I would have liked to have been at that talk. Sounds interesting!
Oct. 10th, 2011 02:07 am (UTC)
BEST LIVEJOURNAL ENTRY EVER. I'm not kidding. I had no idea that unwashed wool could transmit tetanus.
Oct. 10th, 2011 03:11 am (UTC)
pricking of a finger followed by stiffness and death

As well as requiring everyone else in the castle to be very very quiet, as apparently noise can trigger spasms. The story doesn't mention a creepy rictus grin, though.
Oct. 11th, 2011 09:58 pm (UTC)
Maybe no one looked too closely?
Oct. 10th, 2011 10:36 am (UTC)
As a wool spinner, I know about the hazards of unwashed wool. The residues from sheep dip are also problematic for modern-day spinners. A good scouring in the bath is the way to go; I refuse to spin wool in the grease.

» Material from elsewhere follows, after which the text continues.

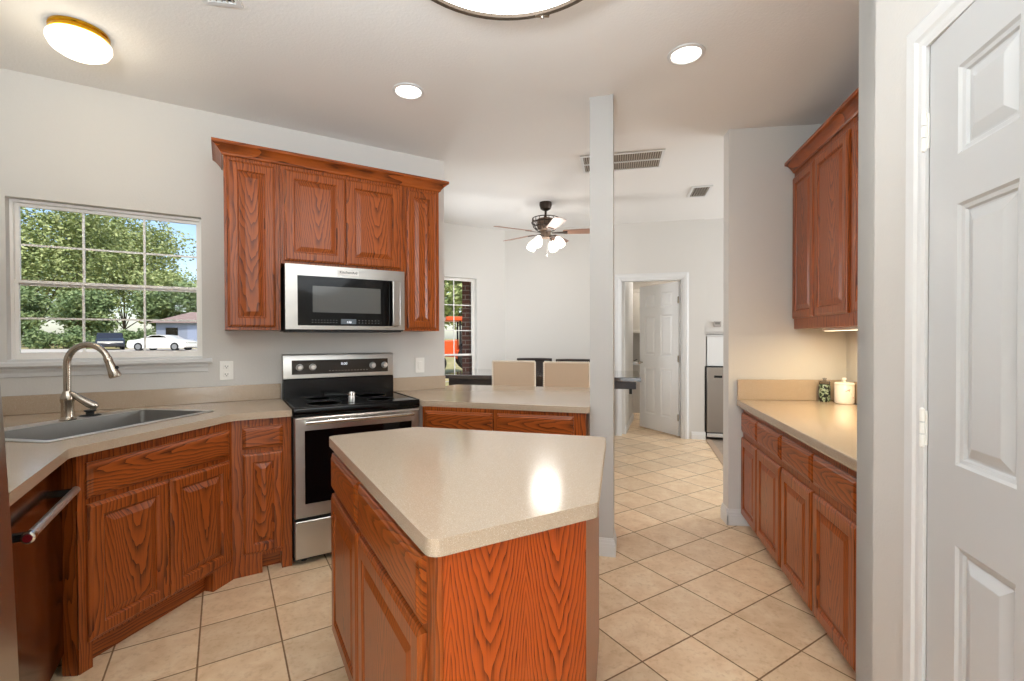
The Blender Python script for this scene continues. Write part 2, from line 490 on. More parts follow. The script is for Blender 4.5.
# ------------------------------------------------------------------ floors and ceilings
struct('floor', MB().prism([(-3.6, -4.2), (3.3, -4.2), (3.3, 3.2), (1.80, 3.36), (2.231, 4.884), (2.558, 6.166), (2.75, 9.2), (-1.0, 9.2), (-0.9, 6.5), (-1.45, 6.1), (-.68, 3.98), (-3.05, 2.5)], -.06, 0), M_tile,
       'beige square floor tiles laid diagonally across kitchen and dining room', 'floor')
struct('floor_side_room', MB().prism([(1.80, 3.36), (2.231, 4.884), (2.558, 6.166), (2.75, 7.2), (6.2, 6.4), (6.2, 2.4), (3.3, 3.0)], -.06, -.001), grey_tile(),
       'grey brown plank floor of the side room beyond the passage', 'floor')
mb = MB()
p0, p1 = Vector((1.80, 3.36)), Vector((2.558, 6.166))
e = (p1 - p0).normalized(); nn = Vector((e.y, -e.x))
mb.prism([tuple(p0), tuple(p1), tuple(p1 + nn * .07), tuple(p0 + nn * .07)], 0.0, .006)
struct('trim_1', mb, plain('threshold_wood', srgb(172, 146, 122), .5), 'narrow tan threshold strip between tile and side room floor', 'trim')

hA, hB = A(2.625, -.06), Vector((1.566, 3.459))
hdir = (hB - hA).normalized()
hC = hB + dv(97.0) * 1.4
struct('ceiling', MB().prism([tuple(hA), tuple(hC), (3.2, -4.2), (-3.6, -4.2), (-3.6, 0.5), tuple(A(-.30, -.12)), tuple(A(2.60, -.12))], ZC, ZC + .2), M_ceil,
       'beige textured kitchen ceiling', 'ceiling')
struct('ceiling_dining', MB().prism([tuple(hA - hdir * 1.2), tuple(hB), tuple(hB + dv(97.0) * 4.6), (6.3, 9.3), (-1.6, 9.3), (-2.2, 6.0)], ZD, ZD + .2), M_ceil,
       'pale higher ceiling of the dining room', 'ceiling')

# ------------------------------------------------------------------ walls
WO = (0.022, .919, 1.205, 2.137)   # kitchen window opening (t, z)
t0 = -.12
quad_wall('wall_range', A(t0, 0), A(2.62, 0), .115, 0, ZC, M_wall, 'long off-white wall behind the sink window, wall cabinets and range',
          1, [(WO[0] - t0, WO[1] - t0, WO[2], WO[3])])
quad_wall('wall_dishwasher', Dw(3.7, -.09), Dw(0, -.09), .115, 0, ZC, M_wall, 'off-white wall behind the dishwasher run')
# dining room: left side, window wall at an angle, doorway wall
cE = Vector((-.097, 6.809))
eW = dv(58.4)
WE = (.46, 1.36, .36, 2.185)
Lw = 1.50
quad_wall('wall_dining_window', cE - eW * Lw, cE + eW * .10, .16, 0, ZD, M_wall, 'angled off-white dining room wall holding the tall window', 1,
          [(Lw - WE[1], Lw - WE[0], WE[2], WE[3])])
quad_wall('wall_dining_side', A(2.60, -.115) - Vector((.03, 0)), cE - eW * Lw, .12, 0, ZD, M_wall, 'off-white dining room side wall hidden beyond the range wall', 1)
DO = (-.853, -.052, 0, 2.14)
tB = -2.56
quad_wall('wall_doorway', B(tB, 0), B(.224, 0), .12, 0, ZD, M_wall, 'off-white rear wall with the open white door', 1,
          [(DO[0] - tB, DO[1] - tB, DO[2], DO[3])])
# niche beside the doorway for the small refrigerator
quad_wall('wall_niche', B(.224, -.03), B(3.6, -.03), .10, 0, ZD, M_wall, 'off-white wall above the refrigerator niche', 1, [(.0, .72, 0, 1.395)])
quad_wall('wall_niche_back', B(.10, -.74), B(1.1, -.74), .05, 0, 1.5, M_wall, 'rear face of the refrigerator niche')
quad_wall('wall_niche_side', B(.224, -.03), B(.224, -.74), .02, 0, 1.5, M_wall, 'left cheek of the refrigerator niche', -1)
struct('ceiling_niche', MB().prism([tuple(B(.20, -.03)), tuple(B(1.0, -.03)), tuple(B(1.0, -.76)), tuple(B(.20, -.76))], 1.40, 1.43), M_wall, 'underside over the refrigerator niche', 'ceiling')
# stub wall closing the right hand counter
sS = Vector((1.552, 3.345)); sD = dv(97.0)
quad_wall('wall_stub', sS, sS + sD * 1.0, .115, 0, ZC, M_wall, 'off-white stub wall at the far end of the right counter', 1)
quad_wall('wall_stub_rear', sS + sD * .9 + Vector((0, .0)), sS + sD * 4.6, .115, 0, ZD, M_wall, 'off-white side room wall behind the kitchen', 1)
quad_wall('wall_right', R(.10, -.700), R(-2.2, -.700), .10, 0, ZC, M_wall, 'off-white wall behind the right counter', 1)
quad_wall('wall_pantry_return', Q(0, 0) + Vector((.0, 0)), Q(0, 0) + dv(103) * 1.2, .10, 0, ZC, M_wall, 'return of the pantry wall facing the right counter', -1)
QO = (.337, 1.06, 0, 2.065)
quad_wall('wall_pantry', Q(0, 0), Q(-2.4, 0), .115, 0, ZC, M_wall, 'pale textured wall around the pantry door at right', 1, [QO])
qe = Q(-2.4, 0)
quad_wall('wall_living_right', qe, qe + Vector((2.6, -.3)), .1, 0, ZC, M_wall, 'living room wall right of the camera', 1)
quad_wall('wall_living_east', Vector((3.1, -.6)), Vector((3.1, -4.1)), .1, 0, ZC, M_wall, 'living room side wall right behind the camera', 1)
quad_wall('wall_living_west', Vector((-3.5, -4.1)), Vector((-3.5, -.2)), .1, 0, ZC, M_wall, 'living room side wall left behind the camera', 1)
quad_wall('wall_living_left', Vector((-3.5, -.2)), Dw(3.5, -.09), .1, 0, ZC, M_wall, 'living room wall left of the camera', 1)
quad_wall('wall_living_back', Vector((3.2, -4.05)), Vector((-3.6, -4.05)), .1, 0, ZC, M_wall, 'living room wall with the wide patio opening', 1, [(1.0, 6.0, .12, 2.45)])
quad_wall('wall_side_room', Vector((6.0, 6.9)), Vector((6.0, 2.3)), .1, 0, ZD, M_wall, 'far wall of the side room', 1)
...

Oct. 10th, 2011 10:38 am (UTC)
Oh, and I always thought Sleeping Beauty pricked her finger because she was spinning using a distaff rather than a wheel.
Oct. 10th, 2011 02:39 pm (UTC)
wish I could have been there but I have a slight case of novel deadline this coming Friday - and that was my only free weekend between now and the 19th November...

thanks for the post.
Oct. 11th, 2011 09:57 pm (UTC)
I always think that it's a sign of a good and rich life when one regularly has *good* dilemmas with too many worthwhile things to do.